Question

Prove that $ {{\left( \tan A-\tan B \right)}^{2}}+{{\left( 1+\tan A\tan B \right)}^{2}}={{\sec }^{2}}A{{\sec }^{2}}B $

Answer 1

Hint: In this question, we have to use the below formulae for the simplification of the given trigonometric equation.
 $ \begin{align}
  & {{\left( a+b \right)}^{2}}={{a}^{2}}+{{b}^{2}}+2ab \\
 & {{\left( a-b \right)}^{2}}={{a}^{2}}+{{b}^{2}}-2ab \\
\end{align} $
Below trigonometric identity is also used to solve the above trigonometric equation.
 $ {{\sec }^{2}}A-{{\tan }^{2}}A=1 $
By using the above formulae we should try to solve the L.H.S of the equation and it should be equal to the R.H.S. of the equation.
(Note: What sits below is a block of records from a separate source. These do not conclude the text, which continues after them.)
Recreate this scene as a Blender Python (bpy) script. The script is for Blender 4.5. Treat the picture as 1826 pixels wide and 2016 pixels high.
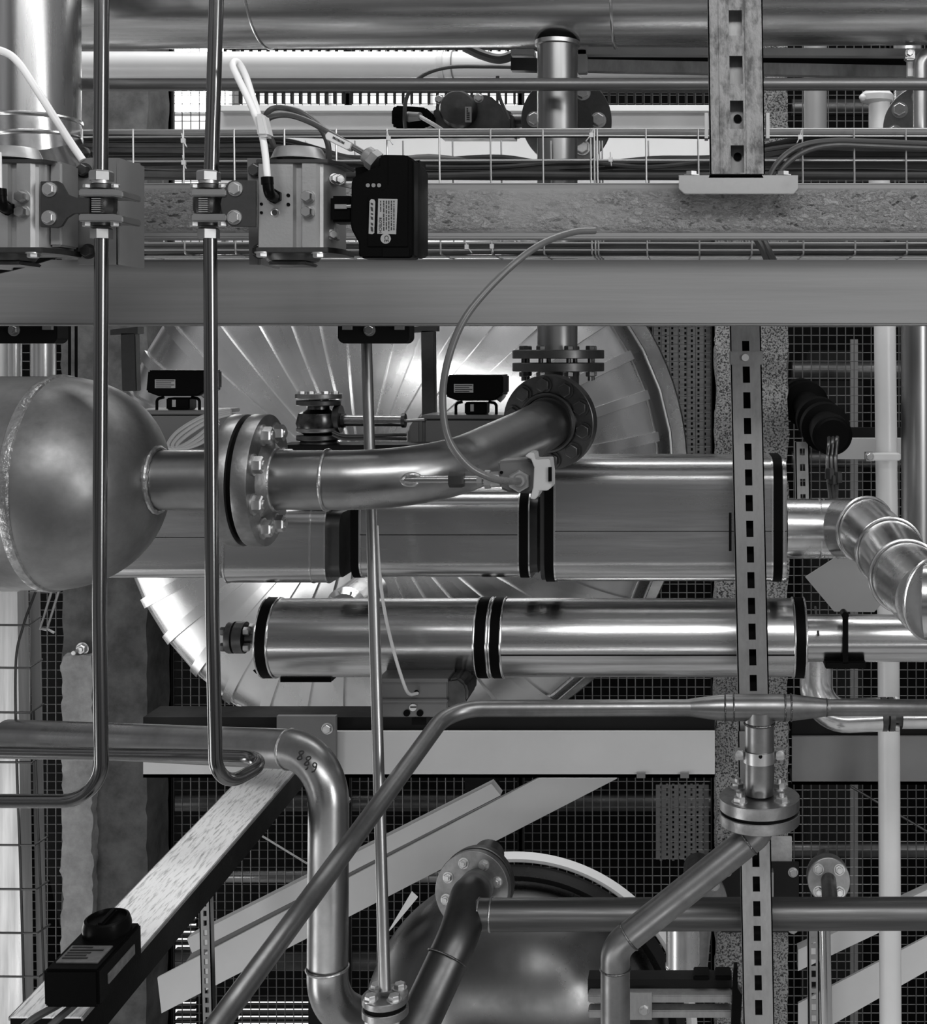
import bpy, bmesh, math, random
from mathutils import Vector, Matrix, noise
from mathutils.bvhtree import BVHTree
random.seed(7)
for o in list(bpy.data.objects): bpy.data.objects.remove(o)
sc = bpy.context.scene
col = sc.collection
V = Vector; PI = math.pi

# ---------------------------------------------------------------- camera
F = 2500.0; HX, HY, EYE = 1370.0, 700.0, 4.8      # level camera on a service platform, lens shifted
cam = bpy.data.cameras.new('camera'); cam.sensor_fit = 'VERTICAL'; cam.sensor_height = 24
cam.lens = F/2016*24; cam.shift_x = -(HX-913)/2016; cam.shift_y = -(1008-HY)/2016
cam.clip_start = .05; cam.clip_end = 60
co = bpy.data.objects.new('camera', cam); col.objects.link(co)
co.location = (0, 0, EYE); co.rotation_euler = (PI/2, 0, 0); sc.camera = co

# ---------------------------------------------------------------- world, hall lamps and unseen fill lights
sc.view_settings.view_transform = 'Standard'; sc.view_settings.look = 'None'
sc.view_settings.gamma = 1; sc.view_settings.use_curve_mapping = False
sc.view_settings.exposure = 0.25
w = bpy.data.worlds.new('hall'); sc.world = w; w.use_nodes = True
nt = w.node_tree; bg = nt.nodes['Background']
tc = nt.nodes.new('ShaderNodeTexCoord'); mp = nt.nodes.new('ShaderNodeMapping'); mp.inputs['Scale'].default_value = (1.2, 1.2, 5)
nz = nt.nodes.new('ShaderNodeTexNoise'); nz.inputs['Scale'].default_value = 1.9; nz.inputs['Detail'].default_value = 1.5
cr = nt.nodes.new('ShaderNodeValToRGB')
cr.color_ramp.elements[0].position = .40; cr.color_ramp.elements[0].color = (.012, .012, .0125, 1)
cr.color_ramp.elements[1].position = .64; cr.color_ramp.elements[1].color = (.62, .62, .63, 1)
sx = nt.nodes.new('ShaderNodeSeparateXYZ'); mr = nt.nodes.new('ShaderNodeMapRange')
mr.inputs['From Min'].default_value = -.6; mr.inputs['From Max'].default_value = .9
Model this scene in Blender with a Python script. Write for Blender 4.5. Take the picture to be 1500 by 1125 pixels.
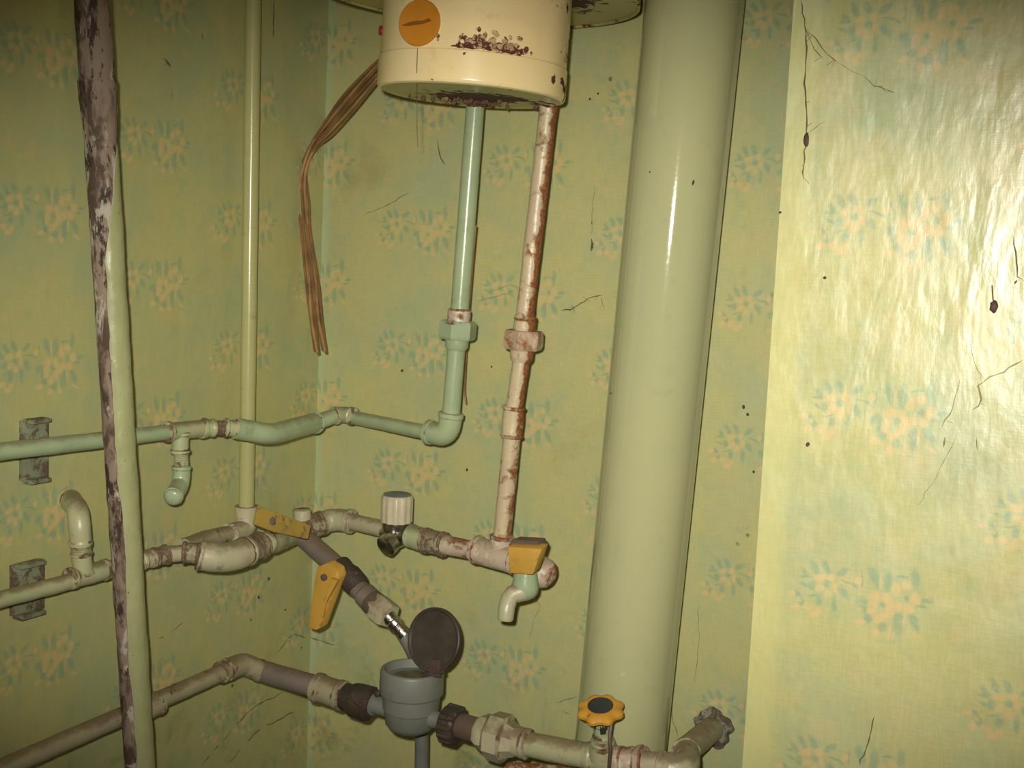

Complete step by step answer:
Now considering from the question, we were given to prove is $ {{\left( \tan A-\tan B \right)}^{2}}+{{\left( 1+\tan A\tan B \right)}^{2}}={{\sec }^{2}}A{{\sec }^{2}}B $
To prove the given equation we should equate the L.H.S and R.H.S of the given equation. First of all we should solve the left-hand side of the equation.
 $ L.H.S={{\left( \tan A-\tan B \right)}^{2}}+{{\left( 1+\tan A\tan B \right)}^{2}} $
Now as we have been already discussed above we have to use the below-mentioned basic formulae to solve the given trigonometric equation.
 $ \begin{align}
  & {{\left( a+b \right)}^{2}}={{a}^{2}}+{{b}^{2}}+2ab \\
 & {{\left( a-b \right)}^{2}}={{a}^{2}}+{{b}^{2}}-2ab \\
\end{align} $
 $ \begin{align}
  & L.H.S={{\left( \tan A-\tan B \right)}^{2}}+\left( 1+\tan A\tan B \right) \\
 & \Rightarrow {{\tan }^{2}}A+{{\tan }^{2}}B-2\tan A\tan B+1+{{\tan }^{2}}A{{\tan }^{2}}B+2\tan A\tan B
\end{align} $
In the above equation $ 2\tan A\tan B $ and $ -2\tan A\tan B $ gets cancelled.
Now, $ L.H.S=L.H.S=1+{{\tan }^{2}}A+{{\tan }^{2}}B+{{\tan }^{2}}A{{\tan }^{2}}B $
Now taking the common terms in the equation we get the below equation
 $ L.H.S=1\left( 1+{{\tan }^{2}}B \right)+{{\tan }^{2}}A\left( {{\tan }^{2}}B+1 \right) $
 $ L.H.S=\left( 1+{{\tan }^{2}}B \right)+\left( 1+{{\tan }^{2}}A \right) $
Now, we all know that we have one trigonometric identity
 $ \begin{align}
  & {{\sec }^{2}}A-{{\tan }^{2}}A=1 \\
 & {{\sec }^{2}}A=1+{{\tan }^{2}}A \\
\end{align} $
By using the above identity we can solve the L.H.S of the given equation.
 $ L.H.S={{\sec }^{2}}B{{\sec }^{2}}A. $
By solving the L.H.S using appropriate formulae we get the above equation as the final equation.
Therefore, L.H.S = R.H.S
Hence it is proved.

Note:
We have to observe the equation thoroughly and should recognize which formula is suitable for solving the given trigonometric equation. After knowing the formulae we have to apply the basic formulae correctly without any mistake. We have to use trigonometric identities carefully. The calculation must be done very carefully while splitting the formulae and cancellation of terms.